◆ DATA LINES:
########

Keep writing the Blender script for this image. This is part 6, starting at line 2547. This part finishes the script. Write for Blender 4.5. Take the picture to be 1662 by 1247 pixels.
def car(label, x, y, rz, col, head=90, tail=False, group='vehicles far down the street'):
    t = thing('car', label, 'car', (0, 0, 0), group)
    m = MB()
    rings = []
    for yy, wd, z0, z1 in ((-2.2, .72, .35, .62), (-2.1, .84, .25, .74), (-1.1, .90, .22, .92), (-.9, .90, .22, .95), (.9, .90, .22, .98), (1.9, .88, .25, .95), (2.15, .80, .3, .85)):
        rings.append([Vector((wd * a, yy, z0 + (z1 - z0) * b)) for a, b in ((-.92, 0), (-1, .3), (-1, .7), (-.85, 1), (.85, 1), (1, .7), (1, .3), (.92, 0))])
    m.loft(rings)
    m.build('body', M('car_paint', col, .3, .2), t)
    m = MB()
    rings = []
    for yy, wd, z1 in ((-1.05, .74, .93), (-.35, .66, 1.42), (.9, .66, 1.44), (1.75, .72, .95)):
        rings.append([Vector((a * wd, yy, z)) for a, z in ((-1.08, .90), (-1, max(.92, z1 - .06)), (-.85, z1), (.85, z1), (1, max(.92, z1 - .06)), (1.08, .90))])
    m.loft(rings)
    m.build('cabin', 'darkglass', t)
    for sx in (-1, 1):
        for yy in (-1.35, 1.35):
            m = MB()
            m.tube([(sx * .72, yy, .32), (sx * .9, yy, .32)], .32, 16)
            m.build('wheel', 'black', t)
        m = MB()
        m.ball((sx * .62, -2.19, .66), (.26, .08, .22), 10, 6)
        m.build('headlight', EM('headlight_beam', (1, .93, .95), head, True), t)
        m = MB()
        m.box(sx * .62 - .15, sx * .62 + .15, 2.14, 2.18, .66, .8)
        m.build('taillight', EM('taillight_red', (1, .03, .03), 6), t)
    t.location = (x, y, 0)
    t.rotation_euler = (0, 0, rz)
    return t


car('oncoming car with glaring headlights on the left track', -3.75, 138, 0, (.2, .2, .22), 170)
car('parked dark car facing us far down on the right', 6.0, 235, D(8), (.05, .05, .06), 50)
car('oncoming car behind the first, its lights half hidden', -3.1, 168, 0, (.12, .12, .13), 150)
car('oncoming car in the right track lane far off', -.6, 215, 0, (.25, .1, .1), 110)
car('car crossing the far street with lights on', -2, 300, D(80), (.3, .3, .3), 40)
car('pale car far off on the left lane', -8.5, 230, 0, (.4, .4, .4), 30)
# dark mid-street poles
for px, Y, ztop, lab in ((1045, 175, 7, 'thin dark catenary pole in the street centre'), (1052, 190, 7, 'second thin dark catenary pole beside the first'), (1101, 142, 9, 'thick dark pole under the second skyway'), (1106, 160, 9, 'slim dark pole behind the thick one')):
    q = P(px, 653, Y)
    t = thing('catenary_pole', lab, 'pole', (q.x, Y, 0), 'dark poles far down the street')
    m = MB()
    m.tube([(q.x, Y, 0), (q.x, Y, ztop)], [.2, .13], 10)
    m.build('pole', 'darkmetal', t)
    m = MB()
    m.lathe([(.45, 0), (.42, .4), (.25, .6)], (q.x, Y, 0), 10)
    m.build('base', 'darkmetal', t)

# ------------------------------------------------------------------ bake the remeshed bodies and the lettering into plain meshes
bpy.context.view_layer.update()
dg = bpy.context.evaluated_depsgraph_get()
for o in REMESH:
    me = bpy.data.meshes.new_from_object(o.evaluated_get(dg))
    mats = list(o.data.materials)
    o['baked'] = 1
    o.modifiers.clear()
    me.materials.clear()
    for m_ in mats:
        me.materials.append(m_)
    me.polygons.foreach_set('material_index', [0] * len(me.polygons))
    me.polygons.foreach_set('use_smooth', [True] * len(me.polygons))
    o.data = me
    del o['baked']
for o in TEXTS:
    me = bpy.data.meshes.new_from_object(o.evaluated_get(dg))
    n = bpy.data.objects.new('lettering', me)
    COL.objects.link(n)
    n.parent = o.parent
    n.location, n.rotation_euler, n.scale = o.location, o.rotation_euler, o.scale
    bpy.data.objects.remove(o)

########

◆ DIRECTIVE: Your task is to transcribe the listing above in full, exactly as given.

◆ RESPONSE TO THIS TASK:
Keep writing the Blender script for this image. This is part 6, starting at line 2547. This part finishes the script. Write for Blender 4.5. Take the picture to be 1662 by 1247 pixels.
def car(label, x, y, rz, col, head=90, tail=False, group='vehicles far down the street'):
    t = thing('car', label, 'car', (0, 0, 0), group)
    m = MB()
    rings = []
    for yy, wd, z0, z1 in ((-2.2, .72, .35, .62), (-2.1, .84, .25, .74), (-1.1, .90, .22, .92), (-.9, .90, .22, .95), (.9, .90, .22, .98), (1.9, .88, .25, .95), (2.15, .80, .3, .85)):
        rings.append([Vector((wd * a, yy, z0 + (z1 - z0) * b)) for a, b in ((-.92, 0), (-1, .3), (-1, .7), (-.85, 1), (.85, 1), (1, .7), (1, .3), (.92, 0))])
    m.loft(rings)
    m.build('body', M('car_paint', col, .3, .2), t)
    m = MB()
    rings = []
    for yy, wd, z1 in ((-1.05, .74, .93), (-.35, .66, 1.42), (.9, .66, 1.44), (1.75, .72, .95)):
        rings.append([Vector((a * wd, yy, z)) for a, z in ((-1.08, .90), (-1, max(.92, z1 - .06)), (-.85, z1), (.85, z1), (1, max(.92, z1 - .06)), (1.08, .90))])
    m.loft(rings)
    m.build('cabin', 'darkglass', t)
    for sx in (-1, 1):
        for yy in (-1.35, 1.35):
            m = MB()
            m.tube([(sx * .72, yy, .32), (sx * .9, yy, .32)], .32, 16)
            m.build('wheel', 'black', t)
        m = MB()
        m.ball((sx * .62, -2.19, .66), (.26, .08, .22), 10, 6)
        m.build('headlight', EM('headlight_beam', (1, .93, .95), head, True), t)
        m = MB()
        m.box(sx * .62 - .15, sx * .62 + .15, 2.14, 2.18, .66, .8)
        m.build('taillight', EM('taillight_red', (1, .03, .03), 6), t)
    t.location = (x, y, 0)
    t.rotation_euler = (0, 0, rz)
    return t


car('oncoming car with glaring headlights on the left track', -3.75, 138, 0, (.2, .2, .22), 170)
car('parked dark car facing us far down on the right', 6.0, 235, D(8), (.05, .05, .06), 50)
car('oncoming car behind the first, its lights half hidden', -3.1, 168, 0, (.12, .12, .13), 150)
car('oncoming car in the right track lane far off', -.6, 215, 0, (.25, .1, .1), 110)
car('car crossing the far street with lights on', -2, 300, D(80), (.3, .3, .3), 40)
car('pale car far off on the left lane', -8.5, 230, 0, (.4, .4, .4), 30)
# dark mid-street poles
for px, Y, ztop, lab in ((1045, 175, 7, 'thin dark catenary pole in the street centre'), (1052, 190, 7, 'second thin dark catenary pole beside the first'), (1101, 142, 9, 'thick dark pole under the second skyway'), (1106, 160, 9, 'slim dark pole behind the thick one')):
    q = P(px, 653, Y)
    t = thing('catenary_pole', lab, 'pole', (q.x, Y, 0), 'dark poles far down the street')
    m = MB()
    m.tube([(q.x, Y, 0), (q.x, Y, ztop)], [.2, .13], 10)
    m.build('pole', 'darkmetal', t)
    m = MB()
    m.lathe([(.45, 0), (.42, .4), (.25, .6)], (q.x, Y, 0), 10)
    m.build('base', 'darkmetal', t)

# ------------------------------------------------------------------ bake the remeshed bodies and the lettering into plain meshes
bpy.context.view_layer.update()
dg = bpy.context.evaluated_depsgraph_get()
for o in REMESH:
    me = bpy.data.meshes.new_from_object(o.evaluated_get(dg))
    mats = list(o.data.materials)
    o['baked'] = 1
    o.modifiers.clear()
    me.materials.clear()
    for m_ in mats:
        me.materials.append(m_)
    me.polygons.foreach_set('material_index', [0] * len(me.polygons))
    me.polygons.foreach_set('use_smooth', [True] * len(me.polygons))
    o.data = me
    del o['baked']
for o in TEXTS:
    me = bpy.data.meshes.new_from_object(o.evaluated_get(dg))
    n = bpy.data.objects.new('lettering', me)
    COL.objects.link(n)
    n.parent = o.parent
    n.location, n.rotation_euler, n.scale = o.location, o.rotation_euler, o.scale
    bpy.data.objects.remove(o)